ISIS under fire in region where Christians abducted
BEIRUT -- Fierce fighting between Kurdish and Christian militiamen and Islamic State of Iraq and Syria (ISIS) militants is continuing in northeastern Syria where the extremist group recently abducted at least 70 Christians.
Hassakeh province, which borders Turkey and Iraq, has become a significant battleground in the fight against ISIS. The group overran a cluster of villages nestled along the Khabur River on Monday, seizing dozens of Christians, many of them women and children.
Thousands of others fled to safer areas.
The fate of those kidnapped was still unclear Wednesday, two days after they were seized, but one activist group in the city of Raqqa, ISIS' defacto capital, said they had been brought there.
The group, which calls itself "Raqqa is Being Slaughtered in Silence," said on their blog that ISIS fighters had brought the Assyrian hostages to the city, hostages to the city of Raqqa, about 150 miles southwest of Hassakeh.
The Britain-based Syrian Observatory for Human Rights and a Christian group called the Syriac Military Council said heavy clashes pitting Christian fighters and other groups against ISIS militants in Hassakeh were continuing.

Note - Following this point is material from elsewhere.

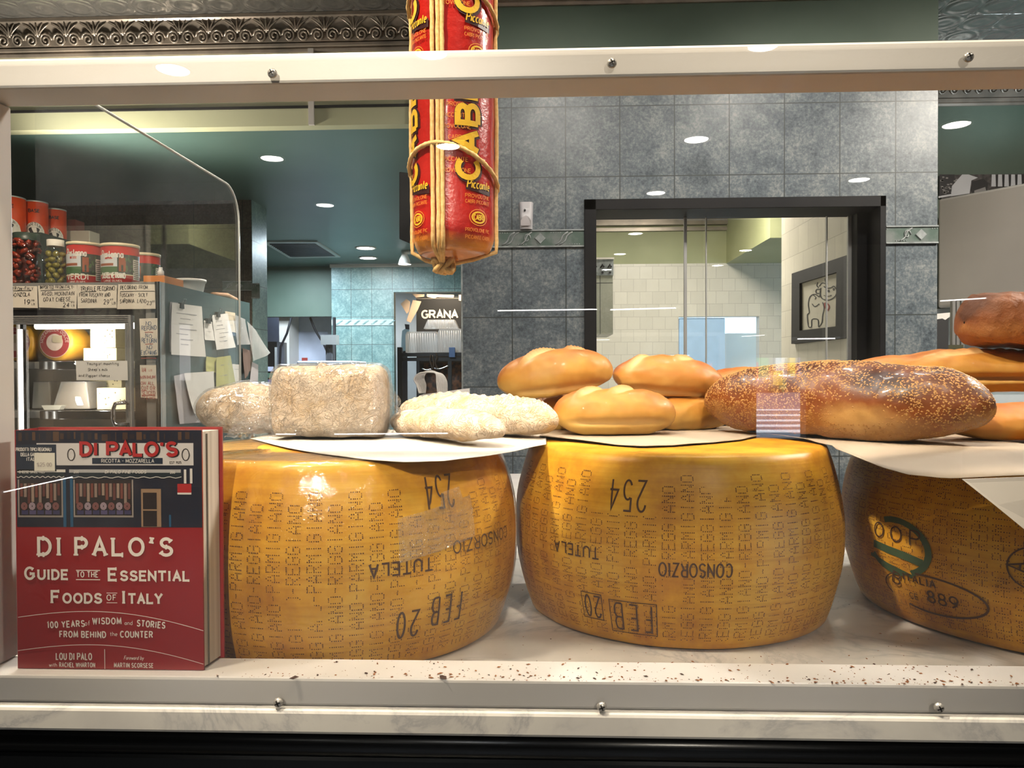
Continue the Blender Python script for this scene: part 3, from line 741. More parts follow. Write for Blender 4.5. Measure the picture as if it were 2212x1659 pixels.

ISIS has come under increasing pressure in the area in recent days, with Syrian President Bashar Assad sending additional state forces to the front lines and Kurdish fighters and rival rebel groups also squeezing the militants.
The U.S. military confirmed Wednesday that coalition forces had attacked ISIS targets in Hassakeh province within the last 24 hours.
Among the nine airstrikes carried out inside Syria, three struck an ISIS vehicle in the region where the Assyrians were abducted. The Pentagon did not provide any details on who was believed to have been traveling in the vehicle at the time.